Monday, August 23, 2010

Total Physical Response

Total Physical Response (TPR) is a second language learning method that was developed by James Asher, which corresponds to the natural manner in which we learn our first languages.

SIL's website outlines his approach very well.  Here are some of the highlights:


  • Second language learning is parallel to first language learning and should reflect the same naturalistic processes
  • Listening should develop before speaking
  • Children respond physically to spoken language, and adult learners learn better if they do that too
  • Once listening comprehension has been developed, speech devlops naturally and effortlessly out of it.
  • Adults should use right-brain motor activities, while the left hemisphere watches and learns
  • Delaying speech reduces stress.

Friday, August 20, 2010

Speech-Led vs. Comprehension-Led: Part 2

Comprehension-led approaches to language instruction are much harder to pull off in a classroom because they rely on direct interaction between the native-speaker and the teacher.  Therefore, the ideal ratio is one-to-one as in the language nurturing relationship between an infant and parent.

Infants learn language in a comprehension-led approach.  From infancy through to adulthood, a person can always understand more than he can say in his native language.  (Caroline Bowen posted a very helpful article on the stages of childhood language development called Ages and Stages).  Our receptive vocabularies should exceed our expressive vocabularies in order for proper and fluent language interaction to occur.

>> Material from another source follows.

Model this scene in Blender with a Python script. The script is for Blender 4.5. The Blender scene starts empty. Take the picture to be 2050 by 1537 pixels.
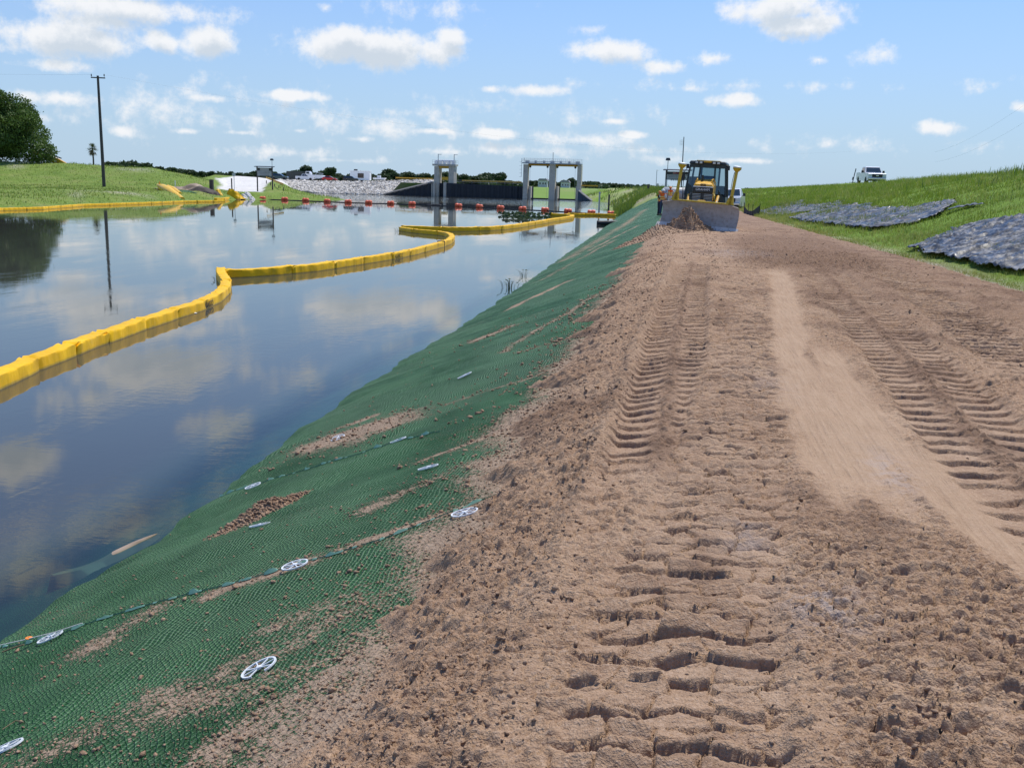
import bpy, bmesh, math, random
import numpy as np
from mathutils import Vector, Matrix, Euler
random.seed(7); RNG = np.random.default_rng(11)
SC = bpy.context.scene
COL = SC.collection
# ------------------------------------------------------------------ camera
FPX, PW, PH = 1930., 2050., 1537.
ROLL, PITCH, YAW = math.radians(1.57), math.radians(11.6), math.radians(10.1)
CZ = 3.5
FWD = np.array([-math.sin(YAW)*math.cos(PITCH), math.cos(YAW)*math.cos(PITCH), -math.sin(PITCH)])
_r0 = np.array([math.cos(YAW), math.sin(YAW), 0.]); _u0 = np.cross(_r0, FWD)
RIGHT = math.cos(ROLL)*_r0 + math.sin(ROLL)*_u0
UP = -math.sin(ROLL)*_r0 + math.cos(ROLL)*_u0
def ray(px, py): return FWD + RIGHT*(px-PW/2)/FPX - UP*(py-PH/2)/FPX
def at(px, py, z=0.):
    d = ray(px, py); t = (z-CZ)/d[2]; return np.array([0, 0, CZ]) + d*t
def atY(px, py, Y):
    d = ray(px, py); return np.array([0, 0, CZ]) + d*(Y/d[1])
def hory(px): return 385+0.0274*(px-1500)
def fD(px):
    # photo columns away from the centre look along longer rays: depth -> horizontal distance
    d = ray(px, hory(px)); return math.hypot(d[0], d[1])/math.cos(PITCH)
def atD(px, D, z):
    # point at horizontal distance D along the azimuth of photo column px (taken on the horizon), height z
    d = ray(px, hory(px)); n = math.hypot(d[0], d[1])/fD(px); return np.array([d[0]/n*D, d[1]/n*D, z])
cam = bpy.data.cameras.new('camera'); cam.sensor_width = 36; cam.lens = FPX/PW*36
cam.clip_end = 9000; cam.clip_start = 0.05
co = bpy.data.objects.new('camera', cam); COL.objects.link(co)
M3 = Matrix((tuple(RIGHT), tuple(UP), tuple(-FWD))).transposed()
co.matrix_world = Matrix.Translation((0, 0, CZ)) @ M3.to_4x4()
SC.camera = co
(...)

Why shouldn't it be similar when we learn languages as adults?  Why do we tend to treat adult language acquisition differently than native language acquisition?

Here is one possible answer that came to my mind:

We believe children are inherently better at learning languages than adults, so we don't expect the same results from adults.  Therefore, when adults don't speak a second language with ease we don't think to blame it on the approach.

Thursday, August 19, 2010

Speech-Led vs. Comprehension-Led

In my informal observation and experience of foreign language learning in classrooms, it seems to me that speech-led approaches to language instruction are far more popular than comprehension-led.

Speech-led approaches - those approaches to language learning that involve dialogue memorization, vocabulary list memorization, repeating after a teacher, or approaches such as the LAMP method which takes a less formal and more interactive approach to language learning.  Many of these approaches have their roots in audio-lingualism which was birthed out of behaviorist psychology.

Tomorrow, I will post about comprehension-led approaches.